• TASK:
Transcribe every line exactly. Leave the pictures behind.

• MATERIAL PROVIDED:
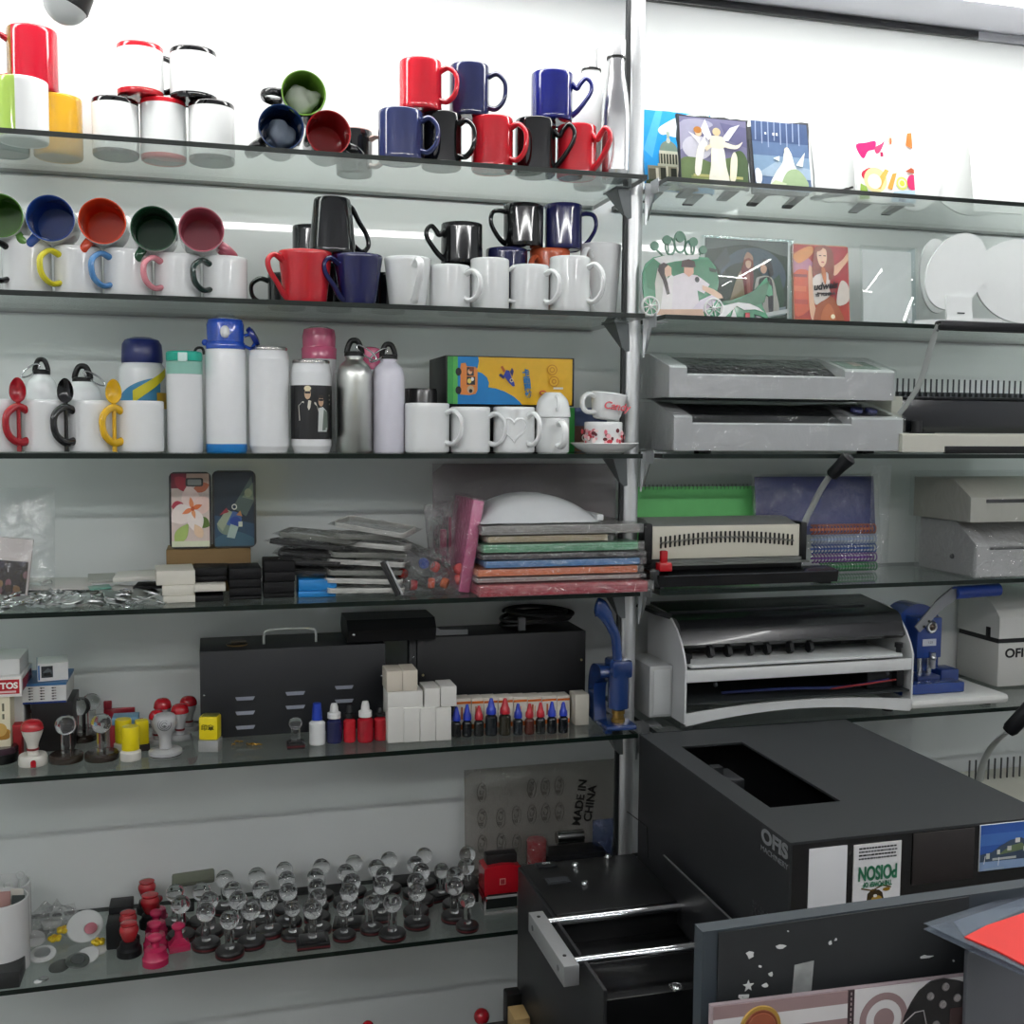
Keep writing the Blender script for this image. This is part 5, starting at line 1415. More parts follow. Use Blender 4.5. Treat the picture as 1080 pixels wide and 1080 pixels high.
for ci, colm in enumerate(columns):
    for ri, (u, v) in enumerate(colm):
        p = atz(u, v, S6+HB*(.93 if (u, v) in small else 1))
        y_ = min(p.y, -.028); x_ = Xat(u, y_, S6+HB)
        # bases must not sit inside each other
        for (qx, qy) in placed:
            d = math.hypot(x_-qx, y_-qy)
            if d < .050 and y_ < -.03:
                k = .050/d if d > 1e-4 else 1
                x_, y_ = qx+(x_-qx)*min(k, 1.5), min(-.028, qy+(y_-qy)*min(k, 1.5))
        placed.append((x_, y_))
        sq = (ci, ri) in ((6, 0), (2, 9), (11, 0), (7, 1))
        lab = 'clear ball stamp on %s black base, %s in %s column from pink stamps' % ('square' if sq else 'round', 'alone' if len(colm) == 1 else rn[ri], cn[ci])
        sc = .86 if (u, v) in small else 1.0
        src = protoS if sq else protoR
        if (sq and not usedS) or (not sq and not usedR):
            src.location = (x_, y_, S6); src['label'] = lab; src['group'] = 'crystal ball stamps on the lowest shelf'
            if sq: usedS = True
            else: usedR = True
        else:
            o = dup(src, (x_, y_, S6), rot=rnd.uniform(-.3, .3), label=lab, group='crystal ball stamps on the lowest shelf', scale=sc)
# black stamp boxes behind and among them
for k, (u0, u1, v0, v1, yy, d) in enumerate(((115, 140, 957, 0, -.135, .05), (112, 142, 975, 0, -.20, .05), (195, 205, 960, 0, -.07, .04), (416, 470, 929, 0, -.06, .045), (492, 505, 938, 0, -.17, .05), (340, 362, 946, 0, -.045, .04), (312, 330, 944, 0, -.045, .04))):
    cbox('stamp_box', 'low black box %s' % ['behind the red-topped stamps by the badges', 'beside the red-topped stamps, nearer the edge', 'behind the second column of ball stamps', 'against the wall behind the tenth and eleventh columns', 'at the end of the ball stamps by the red stamper', 'against the wall behind the seventh column', 'against the wall behind the sixth column'][k], u0, u1, v0, 0, yy, d, satin('#131416'), zb=S6, bev=.002)
# red bulb stamps
def bulb_stamp(label, u, v, h, rk, base_r, cb, ck):
    p = atz(u, v, S6+h-rk); y_ = min(p.y, -.03); x_ = Xat(u, y_, S6+h-rk)
    t = thing('rubber_stamp', label, 'stamp', (x_, y_, S6), 0, 'red bulb stamps')
    build('base', G().lathe([(0, 0), (base_r, 0), (base_r, .012), (base_r*.8, .016), (base_r*.75, .024), (base_r*.45, .028), (0, .028)], 28), cb, t)
    build('bulb', G().lathe([(0, .027)]+sh([(rk*.45, .027), (rk*.62, h-2.0*rk), (rk, h-.95*rk), (rk*.9, h-.45*rk), (rk*.82, h-.3*rk), (rk*.86, h-.1*rk), (rk*.5, h), (0, h)])+[(0, h)], 28), ck, t)
BR = mat('#a01d25', rough=.2, coat=.4, var=.04)
bulb_stamp('stamp with a red bulb handle on black drum, nearest the shelf edge', 136, 982, .062, .0175, .0225, satin('#17181a'), BR)
bulb_stamp('stamp with a red bulb handle just behind the front one', 135, 970, .064, .0165, .021, satin('#17181a'), BR)
bulb_stamp('stamp with a large red bulb handle toward the wall, nearer of two', 158.5, 952, .066, .0185, .022, satin('#17181a'), BR)
bulb_stamp('stamp with a red bulb handle closest to the wall', 155, 937, .066, .0175, .021, satin('#17181a'), BR)
PK = mat('#b0244f', rough=.25, coat=.3, var=.05)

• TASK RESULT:
Keep writing the Blender script for this image. This is part 5, starting at line 1415. More parts follow. Use Blender 4.5. Treat the picture as 1080 pixels wide and 1080 pixels high.
for ci, colm in enumerate(columns):
    for ri, (u, v) in enumerate(colm):
        p = atz(u, v, S6+HB*(.93 if (u, v) in small else 1))
        y_ = min(p.y, -.028); x_ = Xat(u, y_, S6+HB)
        # bases must not sit inside each other
        for (qx, qy) in placed:
            d = math.hypot(x_-qx, y_-qy)
            if d < .050 and y_ < -.03:
                k = .050/d if d > 1e-4 else 1
                x_, y_ = qx+(x_-qx)*min(k, 1.5), min(-.028, qy+(y_-qy)*min(k, 1.5))
        placed.append((x_, y_))
        sq = (ci, ri) in ((6, 0), (2, 9), (11, 0), (7, 1))
        lab = 'clear ball stamp on %s black base, %s in %s column from pink stamps' % ('square' if sq else 'round', 'alone' if len(colm) == 1 else rn[ri], cn[ci])
        sc = .86 if (u, v) in small else 1.0
        src = protoS if sq else protoR
        if (sq and not usedS) or (not sq and not usedR):
            src.location = (x_, y_, S6); src['label'] = lab; src['group'] = 'crystal ball stamps on the lowest shelf'
            if sq: usedS = True
            else: usedR = True
        else:
            o = dup(src, (x_, y_, S6), rot=rnd.uniform(-.3, .3), label=lab, group='crystal ball stamps on the lowest shelf', scale=sc)
# black stamp boxes behind and among them
for k, (u0, u1, v0, v1, yy, d) in enumerate(((115, 140, 957, 0, -.135, .05), (112, 142, 975, 0, -.20, .05), (195, 205, 960, 0, -.07, .04), (416, 470, 929, 0, -.06, .045), (492, 505, 938, 0, -.17, .05), (340, 362, 946, 0, -.045, .04), (312, 330, 944, 0, -.045, .04))):
    cbox('stamp_box', 'low black box %s' % ['behind the red-topped stamps by the badges', 'beside the red-topped stamps, nearer the edge', 'behind the second column of ball stamps', 'against the wall behind the tenth and eleventh columns', 'at the end of the ball stamps by the red stamper', 'against the wall behind the seventh column', 'against the wall behind the sixth column'][k], u0, u1, v0, 0, yy, d, satin('#131416'), zb=S6, bev=.002)
# red bulb stamps
def bulb_stamp(label, u, v, h, rk, base_r, cb, ck):
    p = atz(u, v, S6+h-rk); y_ = min(p.y, -.03); x_ = Xat(u, y_, S6+h-rk)
    t = thing('rubber_stamp', label, 'stamp', (x_, y_, S6), 0, 'red bulb stamps')
    build('base', G().lathe([(0, 0), (base_r, 0), (base_r, .012), (base_r*.8, .016), (base_r*.75, .024), (base_r*.45, .028), (0, .028)], 28), cb, t)
    build('bulb', G().lathe([(0, .027)]+sh([(rk*.45, .027), (rk*.62, h-2.0*rk), (rk, h-.95*rk), (rk*.9, h-.45*rk), (rk*.82, h-.3*rk), (rk*.86, h-.1*rk), (rk*.5, h), (0, h)])+[(0, h)], 28), ck, t)
BR = mat('#a01d25', rough=.2, coat=.4, var=.04)
bulb_stamp('stamp with a red bulb handle on black drum, nearest the shelf edge', 136, 982, .062, .0175, .0225, satin('#17181a'), BR)
bulb_stamp('stamp with a red bulb handle just behind the front one', 135, 970, .064, .0165, .021, satin('#17181a'), BR)
bulb_stamp('stamp with a large red bulb handle toward the wall, nearer of two', 158.5, 952, .066, .0185, .022, satin('#17181a'), BR)
bulb_stamp('stamp with a red bulb handle closest to the wall', 155, 937, .066, .0175, .021, satin('#17181a'), BR)
PK = mat('#b0244f', rough=.25, coat=.3, var=.05)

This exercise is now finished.